_DATA EXCERPT_
• • • •

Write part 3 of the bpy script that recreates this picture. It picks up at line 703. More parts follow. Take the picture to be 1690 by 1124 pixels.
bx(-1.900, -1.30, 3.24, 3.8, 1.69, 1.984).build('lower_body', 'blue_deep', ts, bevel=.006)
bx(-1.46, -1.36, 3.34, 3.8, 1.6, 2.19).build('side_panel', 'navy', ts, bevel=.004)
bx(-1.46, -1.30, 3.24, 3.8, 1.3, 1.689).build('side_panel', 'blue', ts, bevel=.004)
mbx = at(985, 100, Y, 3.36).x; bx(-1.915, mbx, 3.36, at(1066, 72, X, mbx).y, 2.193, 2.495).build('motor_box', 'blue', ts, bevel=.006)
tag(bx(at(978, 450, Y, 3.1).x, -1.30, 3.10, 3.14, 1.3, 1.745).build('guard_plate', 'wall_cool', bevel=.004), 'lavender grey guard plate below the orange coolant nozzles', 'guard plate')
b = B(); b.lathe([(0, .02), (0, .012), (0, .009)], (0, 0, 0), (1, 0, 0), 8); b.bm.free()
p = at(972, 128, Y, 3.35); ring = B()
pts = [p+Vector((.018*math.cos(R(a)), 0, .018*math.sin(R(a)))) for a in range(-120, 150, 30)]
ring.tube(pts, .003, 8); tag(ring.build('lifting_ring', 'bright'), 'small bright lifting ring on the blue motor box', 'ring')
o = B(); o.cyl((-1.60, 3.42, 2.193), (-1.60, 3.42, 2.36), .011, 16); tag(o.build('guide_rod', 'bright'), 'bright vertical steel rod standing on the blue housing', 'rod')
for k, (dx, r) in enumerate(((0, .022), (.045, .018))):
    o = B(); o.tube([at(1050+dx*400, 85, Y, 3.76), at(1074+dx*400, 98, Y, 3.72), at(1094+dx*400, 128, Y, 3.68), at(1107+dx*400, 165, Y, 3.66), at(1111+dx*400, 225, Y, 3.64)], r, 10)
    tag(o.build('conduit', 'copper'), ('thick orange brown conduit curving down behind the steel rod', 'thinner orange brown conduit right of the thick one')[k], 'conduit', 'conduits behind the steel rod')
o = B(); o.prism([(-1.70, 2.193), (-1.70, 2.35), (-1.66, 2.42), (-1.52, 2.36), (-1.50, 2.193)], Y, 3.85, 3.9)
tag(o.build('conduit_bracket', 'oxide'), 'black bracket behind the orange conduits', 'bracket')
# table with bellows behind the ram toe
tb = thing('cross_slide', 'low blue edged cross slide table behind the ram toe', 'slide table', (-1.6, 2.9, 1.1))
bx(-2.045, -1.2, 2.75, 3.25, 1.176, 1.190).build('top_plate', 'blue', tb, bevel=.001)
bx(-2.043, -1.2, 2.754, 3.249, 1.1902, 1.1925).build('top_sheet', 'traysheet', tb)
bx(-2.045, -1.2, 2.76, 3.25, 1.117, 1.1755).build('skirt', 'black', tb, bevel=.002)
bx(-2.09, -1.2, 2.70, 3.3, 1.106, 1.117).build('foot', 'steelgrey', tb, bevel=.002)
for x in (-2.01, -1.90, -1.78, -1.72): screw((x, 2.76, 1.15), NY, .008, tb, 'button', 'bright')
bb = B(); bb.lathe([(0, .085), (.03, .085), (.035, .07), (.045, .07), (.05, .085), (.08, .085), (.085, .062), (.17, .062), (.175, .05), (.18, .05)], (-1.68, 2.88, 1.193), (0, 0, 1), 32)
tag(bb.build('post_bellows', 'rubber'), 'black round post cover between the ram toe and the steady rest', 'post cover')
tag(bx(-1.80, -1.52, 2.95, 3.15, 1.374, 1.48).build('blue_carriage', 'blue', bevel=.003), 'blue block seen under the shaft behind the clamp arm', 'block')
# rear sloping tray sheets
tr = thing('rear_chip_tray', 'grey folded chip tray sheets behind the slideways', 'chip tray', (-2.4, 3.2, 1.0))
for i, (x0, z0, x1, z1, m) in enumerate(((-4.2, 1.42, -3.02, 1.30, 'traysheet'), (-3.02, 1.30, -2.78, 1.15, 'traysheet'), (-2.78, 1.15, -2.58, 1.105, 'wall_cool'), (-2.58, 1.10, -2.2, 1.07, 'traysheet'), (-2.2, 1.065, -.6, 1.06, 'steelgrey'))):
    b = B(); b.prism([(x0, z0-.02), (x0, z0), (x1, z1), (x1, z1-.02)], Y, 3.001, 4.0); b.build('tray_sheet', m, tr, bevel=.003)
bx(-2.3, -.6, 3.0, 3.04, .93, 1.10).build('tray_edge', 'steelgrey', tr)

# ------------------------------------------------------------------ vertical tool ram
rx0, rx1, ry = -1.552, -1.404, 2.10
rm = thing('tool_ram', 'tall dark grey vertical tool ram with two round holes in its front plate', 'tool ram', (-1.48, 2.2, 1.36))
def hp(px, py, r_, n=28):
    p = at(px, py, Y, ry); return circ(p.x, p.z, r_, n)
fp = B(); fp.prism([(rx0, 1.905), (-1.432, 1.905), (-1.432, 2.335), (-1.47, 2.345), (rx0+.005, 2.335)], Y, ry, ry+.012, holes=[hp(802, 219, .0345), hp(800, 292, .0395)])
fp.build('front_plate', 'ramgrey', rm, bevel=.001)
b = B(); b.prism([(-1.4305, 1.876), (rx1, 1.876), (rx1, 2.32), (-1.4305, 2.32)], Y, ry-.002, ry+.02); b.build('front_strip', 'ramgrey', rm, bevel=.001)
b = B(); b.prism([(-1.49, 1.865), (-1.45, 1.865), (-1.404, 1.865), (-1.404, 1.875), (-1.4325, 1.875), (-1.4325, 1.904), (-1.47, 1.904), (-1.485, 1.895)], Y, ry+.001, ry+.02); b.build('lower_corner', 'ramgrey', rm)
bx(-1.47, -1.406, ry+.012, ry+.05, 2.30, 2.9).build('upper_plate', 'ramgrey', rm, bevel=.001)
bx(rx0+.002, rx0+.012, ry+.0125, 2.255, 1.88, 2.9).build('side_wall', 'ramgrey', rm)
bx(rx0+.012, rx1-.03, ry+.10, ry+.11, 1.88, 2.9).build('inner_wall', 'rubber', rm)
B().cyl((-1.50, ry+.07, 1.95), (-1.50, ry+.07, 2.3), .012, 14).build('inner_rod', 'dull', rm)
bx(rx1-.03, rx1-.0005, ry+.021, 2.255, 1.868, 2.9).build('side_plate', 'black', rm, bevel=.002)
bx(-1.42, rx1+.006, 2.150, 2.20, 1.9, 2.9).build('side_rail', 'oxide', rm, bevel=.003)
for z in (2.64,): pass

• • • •

_WHAT THIS TASK INVOLVES_
Quote each line of the data above exactly as written.

_SOLUTION FOR THIS TASK_
Write part 3 of the bpy script that recreates this picture. It picks up at line 703. More parts follow. Take the picture to be 1690 by 1124 pixels.
bx(-1.900, -1.30, 3.24, 3.8, 1.69, 1.984).build('lower_body', 'blue_deep', ts, bevel=.006)
bx(-1.46, -1.36, 3.34, 3.8, 1.6, 2.19).build('side_panel', 'navy', ts, bevel=.004)
bx(-1.46, -1.30, 3.24, 3.8, 1.3, 1.689).build('side_panel', 'blue', ts, bevel=.004)
mbx = at(985, 100, Y, 3.36).x; bx(-1.915, mbx, 3.36, at(1066, 72, X, mbx).y, 2.193, 2.495).build('motor_box', 'blue', ts, bevel=.006)
tag(bx(at(978, 450, Y, 3.1).x, -1.30, 3.10, 3.14, 1.3, 1.745).build('guard_plate', 'wall_cool', bevel=.004), 'lavender grey guard plate below the orange coolant nozzles', 'guard plate')
b = B(); b.lathe([(0, .02), (0, .012), (0, .009)], (0, 0, 0), (1, 0, 0), 8); b.bm.free()
p = at(972, 128, Y, 3.35); ring = B()
pts = [p+Vector((.018*math.cos(R(a)), 0, .018*math.sin(R(a)))) for a in range(-120, 150, 30)]
ring.tube(pts, .003, 8); tag(ring.build('lifting_ring', 'bright'), 'small bright lifting ring on the blue motor box', 'ring')
o = B(); o.cyl((-1.60, 3.42, 2.193), (-1.60, 3.42, 2.36), .011, 16); tag(o.build('guide_rod', 'bright'), 'bright vertical steel rod standing on the blue housing', 'rod')
for k, (dx, r) in enumerate(((0, .022), (.045, .018))):
    o = B(); o.tube([at(1050+dx*400, 85, Y, 3.76), at(1074+dx*400, 98, Y, 3.72), at(1094+dx*400, 128, Y, 3.68), at(1107+dx*400, 165, Y, 3.66), at(1111+dx*400, 225, Y, 3.64)], r, 10)
    tag(o.build('conduit', 'copper'), ('thick orange brown conduit curving down behind the steel rod', 'thinner orange brown conduit right of the thick one')[k], 'conduit', 'conduits behind the steel rod')
o = B(); o.prism([(-1.70, 2.193), (-1.70, 2.35), (-1.66, 2.42), (-1.52, 2.36), (-1.50, 2.193)], Y, 3.85, 3.9)
tag(o.build('conduit_bracket', 'oxide'), 'black bracket behind the orange conduits', 'bracket')
# table with bellows behind the ram toe
tb = thing('cross_slide', 'low blue edged cross slide table behind the ram toe', 'slide table', (-1.6, 2.9, 1.1))
bx(-2.045, -1.2, 2.75, 3.25, 1.176, 1.190).build('top_plate', 'blue', tb, bevel=.001)
bx(-2.043, -1.2, 2.754, 3.249, 1.1902, 1.1925).build('top_sheet', 'traysheet', tb)
bx(-2.045, -1.2, 2.76, 3.25, 1.117, 1.1755).build('skirt', 'black', tb, bevel=.002)
bx(-2.09, -1.2, 2.70, 3.3, 1.106, 1.117).build('foot', 'steelgrey', tb, bevel=.002)
for x in (-2.01, -1.90, -1.78, -1.72): screw((x, 2.76, 1.15), NY, .008, tb, 'button', 'bright')
bb = B(); bb.lathe([(0, .085), (.03, .085), (.035, .07), (.045, .07), (.05, .085), (.08, .085), (.085, .062), (.17, .062), (.175, .05), (.18, .05)], (-1.68, 2.88, 1.193), (0, 0, 1), 32)
tag(bb.build('post_bellows', 'rubber'), 'black round post cover between the ram toe and the steady rest', 'post cover')
tag(bx(-1.80, -1.52, 2.95, 3.15, 1.374, 1.48).build('blue_carriage', 'blue', bevel=.003), 'blue block seen under the shaft behind the clamp arm', 'block')
# rear sloping tray sheets
tr = thing('rear_chip_tray', 'grey folded chip tray sheets behind the slideways', 'chip tray', (-2.4, 3.2, 1.0))
for i, (x0, z0, x1, z1, m) in enumerate(((-4.2, 1.42, -3.02, 1.30, 'traysheet'), (-3.02, 1.30, -2.78, 1.15, 'traysheet'), (-2.78, 1.15, -2.58, 1.105, 'wall_cool'), (-2.58, 1.10, -2.2, 1.07, 'traysheet'), (-2.2, 1.065, -.6, 1.06, 'steelgrey'))):
    b = B(); b.prism([(x0, z0-.02), (x0, z0), (x1, z1), (x1, z1-.02)], Y, 3.001, 4.0); b.build('tray_sheet', m, tr, bevel=.003)
bx(-2.3, -.6, 3.0, 3.04, .93, 1.10).build('tray_edge', 'steelgrey', tr)

# ------------------------------------------------------------------ vertical tool ram
rx0, rx1, ry = -1.552, -1.404, 2.10
rm = thing('tool_ram', 'tall dark grey vertical tool ram with two round holes in its front plate', 'tool ram', (-1.48, 2.2, 1.36))
def hp(px, py, r_, n=28):
    p = at(px, py, Y, ry); return circ(p.x, p.z, r_, n)
fp = B(); fp.prism([(rx0, 1.905), (-1.432, 1.905), (-1.432, 2.335), (-1.47, 2.345), (rx0+.005, 2.335)], Y, ry, ry+.012, holes=[hp(802, 219, .0345), hp(800, 292, .0395)])
fp.build('front_plate', 'ramgrey', rm, bevel=.001)
b = B(); b.prism([(-1.4305, 1.876), (rx1, 1.876), (rx1, 2.32), (-1.4305, 2.32)], Y, ry-.002, ry+.02); b.build('front_strip', 'ramgrey', rm, bevel=.001)
b = B(); b.prism([(-1.49, 1.865), (-1.45, 1.865), (-1.404, 1.865), (-1.404, 1.875), (-1.4325, 1.875), (-1.4325, 1.904), (-1.47, 1.904), (-1.485, 1.895)], Y, ry+.001, ry+.02); b.build('lower_corner', 'ramgrey', rm)
bx(-1.47, -1.406, ry+.012, ry+.05, 2.30, 2.9).build('upper_plate', 'ramgrey', rm, bevel=.001)
bx(rx0+.002, rx0+.012, ry+.0125, 2.255, 1.88, 2.9).build('side_wall', 'ramgrey', rm)
bx(rx0+.012, rx1-.03, ry+.10, ry+.11, 1.88, 2.9).build('inner_wall', 'rubber', rm)
B().cyl((-1.50, ry+.07, 1.95), (-1.50, ry+.07, 2.3), .012, 14).build('inner_rod', 'dull', rm)
bx(rx1-.03, rx1-.0005, ry+.021, 2.255, 1.868, 2.9).build('side_plate', 'black', rm, bevel=.002)
bx(-1.42, rx1+.006, 2.150, 2.20, 1.9, 2.9).build('side_rail', 'oxide', rm, bevel=.003)
for z in (2.64,): pass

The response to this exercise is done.